BRIEF ▸
Give back an exact copy of the lines from the start of the material through the line bearing "marker(1.70, 'blue', 'dark". Include both ends and nothing else.

--

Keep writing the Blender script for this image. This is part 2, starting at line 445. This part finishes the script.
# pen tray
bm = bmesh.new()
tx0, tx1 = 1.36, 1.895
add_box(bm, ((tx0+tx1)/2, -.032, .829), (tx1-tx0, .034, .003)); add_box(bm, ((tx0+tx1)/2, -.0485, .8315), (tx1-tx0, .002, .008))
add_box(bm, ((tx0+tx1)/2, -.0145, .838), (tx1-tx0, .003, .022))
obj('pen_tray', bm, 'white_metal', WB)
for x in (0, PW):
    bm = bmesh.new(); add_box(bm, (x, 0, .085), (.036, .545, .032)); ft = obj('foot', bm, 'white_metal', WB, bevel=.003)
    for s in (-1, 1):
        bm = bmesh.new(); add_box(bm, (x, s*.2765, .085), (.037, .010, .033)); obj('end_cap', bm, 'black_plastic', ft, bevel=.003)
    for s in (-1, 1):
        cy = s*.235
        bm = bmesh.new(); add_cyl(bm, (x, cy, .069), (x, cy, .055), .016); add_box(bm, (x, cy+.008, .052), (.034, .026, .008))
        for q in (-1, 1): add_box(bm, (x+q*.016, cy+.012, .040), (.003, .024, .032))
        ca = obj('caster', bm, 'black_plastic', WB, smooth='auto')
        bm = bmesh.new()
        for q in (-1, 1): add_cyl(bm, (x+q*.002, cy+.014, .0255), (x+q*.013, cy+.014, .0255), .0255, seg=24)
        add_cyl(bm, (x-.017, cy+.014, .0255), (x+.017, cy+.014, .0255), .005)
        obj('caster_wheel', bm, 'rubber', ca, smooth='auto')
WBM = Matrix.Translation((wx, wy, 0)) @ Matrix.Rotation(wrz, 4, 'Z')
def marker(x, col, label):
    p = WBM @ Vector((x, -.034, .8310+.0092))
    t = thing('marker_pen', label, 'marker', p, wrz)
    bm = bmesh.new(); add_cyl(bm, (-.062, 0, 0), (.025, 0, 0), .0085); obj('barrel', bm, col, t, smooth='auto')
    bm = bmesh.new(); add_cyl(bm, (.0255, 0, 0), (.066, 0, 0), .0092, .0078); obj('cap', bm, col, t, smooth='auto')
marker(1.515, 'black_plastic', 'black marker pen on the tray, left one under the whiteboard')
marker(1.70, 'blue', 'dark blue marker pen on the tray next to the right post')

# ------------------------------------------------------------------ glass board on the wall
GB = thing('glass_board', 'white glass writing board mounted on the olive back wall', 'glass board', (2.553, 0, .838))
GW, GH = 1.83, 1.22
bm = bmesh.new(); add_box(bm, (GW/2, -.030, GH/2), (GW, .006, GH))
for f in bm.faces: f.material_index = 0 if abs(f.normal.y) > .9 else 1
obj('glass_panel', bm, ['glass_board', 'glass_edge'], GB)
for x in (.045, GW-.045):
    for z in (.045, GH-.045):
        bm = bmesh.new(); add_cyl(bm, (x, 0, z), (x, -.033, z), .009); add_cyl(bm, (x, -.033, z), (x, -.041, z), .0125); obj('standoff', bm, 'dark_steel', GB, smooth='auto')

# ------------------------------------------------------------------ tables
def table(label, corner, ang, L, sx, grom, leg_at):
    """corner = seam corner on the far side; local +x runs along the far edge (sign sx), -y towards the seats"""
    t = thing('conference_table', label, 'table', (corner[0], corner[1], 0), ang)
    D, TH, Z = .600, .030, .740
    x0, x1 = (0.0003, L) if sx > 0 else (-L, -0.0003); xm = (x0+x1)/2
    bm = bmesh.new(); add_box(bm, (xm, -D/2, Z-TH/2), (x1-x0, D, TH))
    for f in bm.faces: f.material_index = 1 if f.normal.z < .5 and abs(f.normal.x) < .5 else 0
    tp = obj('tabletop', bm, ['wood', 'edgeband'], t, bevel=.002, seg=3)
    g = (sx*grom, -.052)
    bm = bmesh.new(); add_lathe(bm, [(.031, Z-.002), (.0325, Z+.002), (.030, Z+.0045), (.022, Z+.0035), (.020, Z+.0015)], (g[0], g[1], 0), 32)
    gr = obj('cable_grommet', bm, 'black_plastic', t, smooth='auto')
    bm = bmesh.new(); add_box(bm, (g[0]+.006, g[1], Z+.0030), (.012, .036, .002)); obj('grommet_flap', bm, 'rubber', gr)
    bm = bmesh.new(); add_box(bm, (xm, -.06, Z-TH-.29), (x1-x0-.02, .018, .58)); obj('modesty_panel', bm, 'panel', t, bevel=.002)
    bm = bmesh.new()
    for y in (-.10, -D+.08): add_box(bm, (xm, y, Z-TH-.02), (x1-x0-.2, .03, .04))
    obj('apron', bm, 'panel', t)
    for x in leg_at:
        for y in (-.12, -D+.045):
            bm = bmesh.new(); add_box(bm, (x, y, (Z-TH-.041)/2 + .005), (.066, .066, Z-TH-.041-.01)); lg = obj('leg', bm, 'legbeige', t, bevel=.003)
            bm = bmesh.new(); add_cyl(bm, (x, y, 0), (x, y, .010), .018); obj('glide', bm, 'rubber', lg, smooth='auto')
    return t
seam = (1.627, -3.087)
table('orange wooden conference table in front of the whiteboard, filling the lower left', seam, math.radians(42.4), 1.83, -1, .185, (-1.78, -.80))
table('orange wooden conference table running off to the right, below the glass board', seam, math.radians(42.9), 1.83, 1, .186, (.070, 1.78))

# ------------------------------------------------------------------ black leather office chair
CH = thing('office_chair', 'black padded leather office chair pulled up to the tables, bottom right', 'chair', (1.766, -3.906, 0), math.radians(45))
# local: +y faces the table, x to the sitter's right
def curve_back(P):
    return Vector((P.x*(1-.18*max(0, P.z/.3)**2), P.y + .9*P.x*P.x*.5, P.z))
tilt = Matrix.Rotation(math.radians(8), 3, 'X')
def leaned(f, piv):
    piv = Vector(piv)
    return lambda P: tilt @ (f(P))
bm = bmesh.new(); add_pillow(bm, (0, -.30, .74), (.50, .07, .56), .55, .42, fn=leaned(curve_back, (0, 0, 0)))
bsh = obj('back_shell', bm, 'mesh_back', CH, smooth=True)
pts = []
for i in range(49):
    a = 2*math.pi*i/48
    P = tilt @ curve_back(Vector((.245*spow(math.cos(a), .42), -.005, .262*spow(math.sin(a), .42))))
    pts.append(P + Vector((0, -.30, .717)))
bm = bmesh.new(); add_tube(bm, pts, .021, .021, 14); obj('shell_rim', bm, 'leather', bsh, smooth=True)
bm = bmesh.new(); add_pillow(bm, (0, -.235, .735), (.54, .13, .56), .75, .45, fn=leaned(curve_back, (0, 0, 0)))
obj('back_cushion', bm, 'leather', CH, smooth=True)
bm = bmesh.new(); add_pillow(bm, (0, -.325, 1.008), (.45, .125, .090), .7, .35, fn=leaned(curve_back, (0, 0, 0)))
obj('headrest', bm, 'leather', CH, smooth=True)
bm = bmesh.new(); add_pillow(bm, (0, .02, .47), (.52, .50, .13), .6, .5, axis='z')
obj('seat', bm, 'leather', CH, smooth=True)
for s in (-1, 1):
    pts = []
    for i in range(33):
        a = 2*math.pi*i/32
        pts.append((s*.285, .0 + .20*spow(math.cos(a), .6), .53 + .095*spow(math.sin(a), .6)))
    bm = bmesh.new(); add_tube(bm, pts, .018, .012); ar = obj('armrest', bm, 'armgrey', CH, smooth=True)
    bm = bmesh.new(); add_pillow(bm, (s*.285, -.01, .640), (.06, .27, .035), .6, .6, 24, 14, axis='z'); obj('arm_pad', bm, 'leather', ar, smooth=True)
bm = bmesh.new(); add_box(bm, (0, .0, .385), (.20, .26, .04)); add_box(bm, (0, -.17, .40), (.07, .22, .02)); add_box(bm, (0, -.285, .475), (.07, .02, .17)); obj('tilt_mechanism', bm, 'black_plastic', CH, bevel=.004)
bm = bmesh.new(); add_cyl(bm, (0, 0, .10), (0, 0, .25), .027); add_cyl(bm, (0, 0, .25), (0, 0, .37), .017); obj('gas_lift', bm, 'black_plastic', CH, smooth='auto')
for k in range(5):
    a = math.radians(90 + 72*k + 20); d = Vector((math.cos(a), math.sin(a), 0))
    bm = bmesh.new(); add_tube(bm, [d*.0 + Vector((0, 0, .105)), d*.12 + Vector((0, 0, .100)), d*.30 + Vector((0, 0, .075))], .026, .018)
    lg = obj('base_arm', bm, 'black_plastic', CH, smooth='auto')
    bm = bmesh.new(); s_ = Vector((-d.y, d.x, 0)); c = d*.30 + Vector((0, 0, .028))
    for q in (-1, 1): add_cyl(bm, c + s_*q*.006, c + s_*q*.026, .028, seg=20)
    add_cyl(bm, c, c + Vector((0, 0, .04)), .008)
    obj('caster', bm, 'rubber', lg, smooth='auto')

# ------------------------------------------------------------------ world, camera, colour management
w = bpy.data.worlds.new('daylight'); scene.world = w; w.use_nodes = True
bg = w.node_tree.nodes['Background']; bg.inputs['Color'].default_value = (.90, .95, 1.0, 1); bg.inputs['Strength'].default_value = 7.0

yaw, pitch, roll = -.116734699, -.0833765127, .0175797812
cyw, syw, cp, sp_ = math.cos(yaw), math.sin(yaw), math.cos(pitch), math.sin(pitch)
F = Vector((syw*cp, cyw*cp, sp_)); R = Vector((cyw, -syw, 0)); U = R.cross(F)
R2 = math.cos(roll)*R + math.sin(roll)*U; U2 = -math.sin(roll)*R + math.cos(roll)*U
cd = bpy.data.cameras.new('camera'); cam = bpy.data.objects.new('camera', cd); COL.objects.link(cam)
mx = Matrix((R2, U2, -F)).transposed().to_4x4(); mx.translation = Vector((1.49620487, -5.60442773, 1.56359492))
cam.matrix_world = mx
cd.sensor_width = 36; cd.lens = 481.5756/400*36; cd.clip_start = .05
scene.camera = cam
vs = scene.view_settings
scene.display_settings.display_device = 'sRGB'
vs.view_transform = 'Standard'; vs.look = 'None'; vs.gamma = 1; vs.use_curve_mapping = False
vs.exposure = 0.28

--

THE OUTPUT ▸
Keep writing the Blender script for this image. This is part 2, starting at line 445. This part finishes the script.
# pen tray
bm = bmesh.new()
tx0, tx1 = 1.36, 1.895
add_box(bm, ((tx0+tx1)/2, -.032, .829), (tx1-tx0, .034, .003)); add_box(bm, ((tx0+tx1)/2, -.0485, .8315), (tx1-tx0, .002, .008))
add_box(bm, ((tx0+tx1)/2, -.0145, .838), (tx1-tx0, .003, .022))
obj('pen_tray', bm, 'white_metal', WB)
for x in (0, PW):
    bm = bmesh.new(); add_box(bm, (x, 0, .085), (.036, .545, .032)); ft = obj('foot', bm, 'white_metal', WB, bevel=.003)
    for s in (-1, 1):
        bm = bmesh.new(); add_box(bm, (x, s*.2765, .085), (.037, .010, .033)); obj('end_cap', bm, 'black_plastic', ft, bevel=.003)
    for s in (-1, 1):
        cy = s*.235
        bm = bmesh.new(); add_cyl(bm, (x, cy, .069), (x, cy, .055), .016); add_box(bm, (x, cy+.008, .052), (.034, .026, .008))
        for q in (-1, 1): add_box(bm, (x+q*.016, cy+.012, .040), (.003, .024, .032))
        ca = obj('caster', bm, 'black_plastic', WB, smooth='auto')
        bm = bmesh.new()
        for q in (-1, 1): add_cyl(bm, (x+q*.002, cy+.014, .0255), (x+q*.013, cy+.014, .0255), .0255, seg=24)
        add_cyl(bm, (x-.017, cy+.014, .0255), (x+.017, cy+.014, .0255), .005)
        obj('caster_wheel', bm, 'rubber', ca, smooth='auto')
WBM = Matrix.Translation((wx, wy, 0)) @ Matrix.Rotation(wrz, 4, 'Z')
def marker(x, col, label):
    p = WBM @ Vector((x, -.034, .8310+.0092))
    t = thing('marker_pen', label, 'marker', p, wrz)
    bm = bmesh.new(); add_cyl(bm, (-.062, 0, 0), (.025, 0, 0), .0085); obj('barrel', bm, col, t, smooth='auto')
    bm = bmesh.new(); add_cyl(bm, (.0255, 0, 0), (.066, 0, 0), .0092, .0078); obj('cap', bm, col, t, smooth='auto')
marker(1.515, 'black_plastic', 'black marker pen on the tray, left one under the whiteboard')
marker(1.70, 'blue', 'dark blue marker pen on the tray next to the right post')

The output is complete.